> [WORK TO DO]:
Reproduce exactly the lines from the top of the records below through the line holding "SC.render.resolution_x, SC.render.resolution_y = 1024, 576".

> [EXERCISE DATA]:
==============================

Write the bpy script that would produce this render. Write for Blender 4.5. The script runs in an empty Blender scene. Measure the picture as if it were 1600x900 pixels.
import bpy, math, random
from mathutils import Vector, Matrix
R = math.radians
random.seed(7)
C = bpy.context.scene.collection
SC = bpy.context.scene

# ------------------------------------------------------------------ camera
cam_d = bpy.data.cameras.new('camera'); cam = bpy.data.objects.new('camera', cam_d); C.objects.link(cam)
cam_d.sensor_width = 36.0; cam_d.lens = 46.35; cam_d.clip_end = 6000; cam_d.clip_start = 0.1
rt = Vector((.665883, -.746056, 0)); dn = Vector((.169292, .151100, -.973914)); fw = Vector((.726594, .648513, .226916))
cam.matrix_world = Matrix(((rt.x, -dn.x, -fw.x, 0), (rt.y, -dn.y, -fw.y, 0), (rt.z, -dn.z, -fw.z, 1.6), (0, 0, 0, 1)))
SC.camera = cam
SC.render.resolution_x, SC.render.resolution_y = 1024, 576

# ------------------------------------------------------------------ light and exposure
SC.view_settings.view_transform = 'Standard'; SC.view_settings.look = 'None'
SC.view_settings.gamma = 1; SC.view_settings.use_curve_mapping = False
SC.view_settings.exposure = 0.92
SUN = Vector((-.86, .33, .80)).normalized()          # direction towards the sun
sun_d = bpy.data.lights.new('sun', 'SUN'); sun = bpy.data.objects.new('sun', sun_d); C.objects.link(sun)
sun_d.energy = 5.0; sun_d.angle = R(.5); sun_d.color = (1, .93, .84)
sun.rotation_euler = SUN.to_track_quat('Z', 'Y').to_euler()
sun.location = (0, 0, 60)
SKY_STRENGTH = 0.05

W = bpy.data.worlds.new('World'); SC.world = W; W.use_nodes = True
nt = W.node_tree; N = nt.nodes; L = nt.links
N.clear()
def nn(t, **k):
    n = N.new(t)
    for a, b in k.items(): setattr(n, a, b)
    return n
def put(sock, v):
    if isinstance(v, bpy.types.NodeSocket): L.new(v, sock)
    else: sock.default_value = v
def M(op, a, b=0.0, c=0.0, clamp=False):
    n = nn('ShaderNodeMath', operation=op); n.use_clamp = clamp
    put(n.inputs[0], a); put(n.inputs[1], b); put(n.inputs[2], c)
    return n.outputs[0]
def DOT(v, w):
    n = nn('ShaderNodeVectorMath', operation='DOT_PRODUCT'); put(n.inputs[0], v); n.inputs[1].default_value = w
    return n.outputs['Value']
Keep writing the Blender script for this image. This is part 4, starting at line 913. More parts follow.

==============================

> [ANSWER TO THIS EXERCISE]:
Write the bpy script that would produce this render. Write for Blender 4.5. The script runs in an empty Blender scene. Measure the picture as if it were 1600x900 pixels.
import bpy, math, random
from mathutils import Vector, Matrix
R = math.radians
random.seed(7)
C = bpy.context.scene.collection
SC = bpy.context.scene

# ------------------------------------------------------------------ camera
cam_d = bpy.data.cameras.new('camera'); cam = bpy.data.objects.new('camera', cam_d); C.objects.link(cam)
cam_d.sensor_width = 36.0; cam_d.lens = 46.35; cam_d.clip_end = 6000; cam_d.clip_start = 0.1
rt = Vector((.665883, -.746056, 0)); dn = Vector((.169292, .151100, -.973914)); fw = Vector((.726594, .648513, .226916))
cam.matrix_world = Matrix(((rt.x, -dn.x, -fw.x, 0), (rt.y, -dn.y, -fw.y, 0), (rt.z, -dn.z, -fw.z, 1.6), (0, 0, 0, 1)))
SC.camera = cam
SC.render.resolution_x, SC.render.resolution_y = 1024, 576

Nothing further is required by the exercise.